题 目:基于现代混凝土纳米技术的混凝土多尺度性能研究
Investigation on multiscale properties of concrete based on modern concrete nanotechnology
时 间:2017年11月24日14:30-16:00
地 点:七号楼二楼大会议室
报告人:悉尼科技大学,Lecture,李文贵
欢迎广大师生参加
土木与交通学院
2017年11月20日
报告人简介:
李文贵博士目前为澳大利亚悉尼科技大学(University of Technology Sydney,世界排名前200名)土木与环境工程学院讲师和博士生导师,并担任悉尼科技大学基础建设研究中心(Center for Built Infrastructure Research)核心成员。2013年获得同济大学与美国西北大学(Northwestern University)联合培养结构工程专业博士学位。在美国西北大学学习期间,师从著名混凝土领域专家、美国工程院院士和中国工程院外籍院士Surendra P. Shah教授。2014年获得澳大利亚科学基金会优秀青年科学基金(ARC DECRA Fellow)。2015-2016年为澳大利亚蒙纳士大学土木工程学院(Monash University)从事特聘研究员工作。2016年入职悉尼科技大学工作,并获得永久性教师职位。2017年获得悉尼科技大学杰出青年基金项目。研究方向主要包括纳米混凝土技术、混凝土耐久性、地聚合物混凝土、多功能混凝土、混凝土抗高温和抗冲击性能和绿色再生骨料混凝土等。在本领域国际权威(重要)期刊ACI Materials, Cement and Concrete Research, Cement and Concrete Composites和Construction and Building Materials等国际期刊发表学术论文30多篇,国际会议论文20余篇, Google Scholar论文引用次数达700多次,并担任10多个国际期刊的审稿人。目前在澳大利亚主持4个纳米混凝土和地聚合物混凝土方面的研究项目,同时指导5位博士研究生,并担任澳大利亚基金委员会项目评审专家。
报告摘要:
Nano-engineering encompasses the techniques of manipulation of the structure at the nanometer scale to develop a new generation of tailored, multifunctional, cementitious composites with superior mechanical performance and durability potentially having a range of novel properties such as: low electrical resistivity, self-sensing capabilities, self-cleaning, self-healing, high ductility, and self-control of cracks. Concrete can be nano-engineered by the incorporation of nanosized building blocks or objects to control material behavior and add novel properties, or by the grafting of molecules onto cement particles, cement phases, aggregates, and additives to provide surface functionality, which can be adjusted to promote specific interfacial interactions.

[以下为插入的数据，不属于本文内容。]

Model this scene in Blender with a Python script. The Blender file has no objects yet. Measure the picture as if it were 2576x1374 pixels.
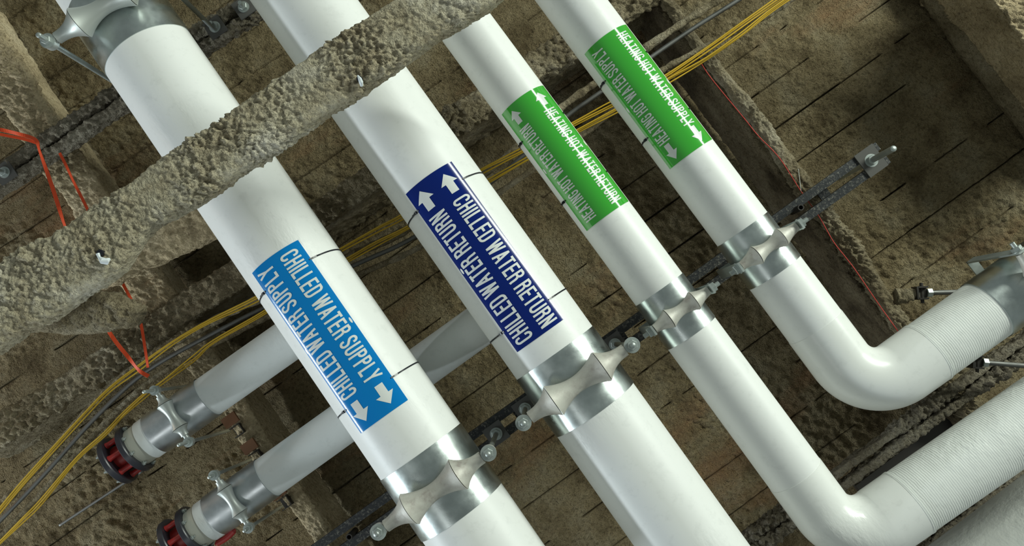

The presentation will review the current state of the field of nanotechnology in concrete and recent key advances. The potential of nanotechnology to improve the performance of concrete and to lead to the development of novel, sustainable, advanced cement-based composites with unique mechanical, thermal, and electrical properties is promising. The advances in instrumentation and computational science are enabling scientists and engineers to obtain unprecedented information about concrete, from the atomic through the continuum scale, and the role of nanoscale structures on performance and durability. This information is crucial for predicting the service life of concrete and for providing new insights on how it can be improved. New developments have taken place in the nano-engineering and nanomodification of concrete. Additionally, introduction of these novel materials into the public sphere through civil infrastructure will necessitate an evaluation and understanding of the impact they may have on the environment and human lives.